What Is a Sell-Off?

A sell-off occurs when a large volume of securities are sold in a short period of time. Due to the law of supply and demand, this causes a corresponding decline in the price of the security.

There are several potential causes of a sell-off. In the stock market, common causes include the release of disappointing earnings reports, fears of increased competition, or the threat of technological disruption. Broader causes, such as macroeconomic concerns or natural disasters, can also trigger sell-offs.

Although sell-offs are dramatic to behold, they are generally short-lived declines which stabilize or reverse themselves relatively quickly.


What is a Sell-Off?

How Sell-Offs Work

Sell-offs occur based on the principle of supply and demand. If a large number of investors decide to sell their holdings without any compensating increase in buyers, the price of that investment will fall.

Sell-offs are a reflection of investor psychology. For instance, if a sell-off occurs after a new earnings report, the sellers may have been overly optimistic about that security when they bought it beforehand.

For contrarian investors, sell-offs can present an opportunity to buy at low prices. If investors believe that the sell-off was unwarranted or overly extreme, they might take the opportunity to buy the security at a “bargain” price.

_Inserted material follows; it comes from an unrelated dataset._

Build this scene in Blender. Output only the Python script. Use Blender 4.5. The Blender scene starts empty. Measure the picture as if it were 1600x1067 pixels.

Real World Example of a Sell-Off

A notable example of a sell-off occurred in April 2010 during the Deepwater Horizon oil spill. During that month, the Deepwater Horizon offshore oil drilling platform exploded off the coast of Louisiana, eventually discharging the equivalent of almost 5 million barrels of oil into the Gulf of Mexico.

In addition to its environmental impact, this event had a severe effect on the shareholders of British Petroleum (BP), which was responsible for operating Deepwater Horizon. In the months following the oil spill, BP’s shares lost over 50% of their value, spurred by a hundredfold increase in selling volume. Understandably, investors were fearful of potential fines and legal consequences.

In the end, the Deepwater Horizon oil spill ended up costing BP over $40 billion in fines and settlements, and contributed to its quarterly loss of $17 billion in July 2010.


Depending on the cause of the sell-off and the fundamentals of the security in question, sell-offs can present attractive opportunities to "buy low" and "sell high".

By November 2010, however, BP’s financial performance showed signs of recovery, ending the quarter with a profit of $1.8 billion. Accordingly, the share price recovered about half of its losses by the end of the year.

For many contrarian investors, this sell-off provided an attractive buying opportunity. Those who went against the grain and purchased BP’s shares at their most depressed prices saw their shares rise by over 30% by the end of the year.